Liberian Rebels Capture Second Largest City

Rebels have captured Liberia's (search) second-largest city filled with refugees, depriving President Charles Taylor (search) of his last significant port outside the besieged capital.

Monday's quick victory at Buchanan (search), 50 miles southeast of the Monrovia (search), came as other insurgents pressed their 9-day-old siege of the capital, in fighting that has killed hundreds.

The rebels also hold the capital's port, and with it food and vital aid for the desperate city of more than 1.3 million and its surrounding refugee camps.

Taylor, a former warlord behind 14 years of nearly constant conflict in once-prosperous Liberia, is holed up in his seaside mansion in Monrovia.

As the insurgents pressed their advantage on the two fronts, deliberations on a peace mission for the West African nation showed no sign of progress on Monday.

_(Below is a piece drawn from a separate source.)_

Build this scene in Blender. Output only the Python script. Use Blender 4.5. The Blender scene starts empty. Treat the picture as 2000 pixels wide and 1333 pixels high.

Gen. Benjamin Yeaten, a leading government commander, confirmed that Buchanan fell to fighters from Liberia's second rebel group, the Movement for Democracy in Liberia, by nightfall.

Taylor's forces took off running as rebels advanced into Buchanan, said John Mensah, a resident reached by telephone there, who added the rebels were "now in complete control of Buchanan."

During the rebel takeover, the Buchanan office of the international humanitarian group Merlin was looted, according to Merlin office workers in the capital.

U.N. Secretary-General Kofi Annan warned rebels that they are likely to be barred from any future leadership role in the country because of their reckless attacks on civilians. He also said that those who cause suffering to the Liberian people will be held accountable for any war crimes.

The push on Monrovia was lead by Liberia's leading rebel movement, Liberians United for Reconciliation and Democracy.

"Taylor must go," said Joe Wylie, spokesman for the leading rebel movement, saying only international "whining about civilian casualties" was stopping insurgents from a final push to topple the Liberian leader.

"He's getting weaker and weaker," Wylie said. "He should not face us in a final military showdown that will just take lives."

Rebel forces now hold more than 60 percent of Liberia, grinding down Taylor's forces in their three-year battle to oust him.

Rebel official Boi Bleaju Boi pledged insurgents would open the port of Buchanan up to peace forces, should they choose to land there.

Tens of thousands of refugees from the capital in recent days had flooded east into Buchanan, desperate to escape the shelling, grenade blasts and machine-gun fire of Monrovia.

On Monday, many took flight again, picking their way back along the coast toward Monrovia.

Liberian Defense Minister Daniel Chea had rushed overnight to the developing eastern front, which brings the smaller, but better-armed and better-disciplined second rebel movement into active battle against Taylor's already stretched-thin forces.

Chea told The Associated Press by telephone that rebels of the Liberians United for Reconciliation and Democracy had also taken the northern town of Gbarnga, Taylor's base during a ruinous 7-year civil war that Taylor launched in 1989.

Fighting in Liberia often sees back-and-forth battles for towns, with one side capturing a community, then retreating.

Monrovia's port reverberated with machine gun fire and grenade blasts Monday as government forces fought off two rebel pushes over bridges linking the port to downtown, Yeaten said.

Bombardments have killed hundreds of civilians since the latest rebel siege of the capital began July 19.

The rebel forces are allegedly backed by neighboring Guinea and Ivory Coast, who blame Taylor for cross-border attacks that threaten their own stability.

Reopening of hostilities on the second front came with military and diplomatic representatives of West African nations, the United Nations and the United States meeting in Accra, Ghana, for another day of talks on a peace force for Liberia.

West Africans have promised such a mission since soon after rebels launched their siege of the capital in early June.

The United States, which oversaw Liberia's 19th century founding by freed American slaves, has pledged support.

But it insists Liberia's neighbors and the United Nations must take the lead.

President Bush on Friday ordered troops to take up position off Liberia's Atlantic coast in readiness for any peace mission.

Disputes over funding have helped slow deployment, however, with debt-strapped Nigeria -- West Africa's military power -- asking for more financial assistance from the United States.

Nigerian Brig Gen. Festus Okwonkwo, who would oversee any Nigerian mission, called deployment this week "unlikely."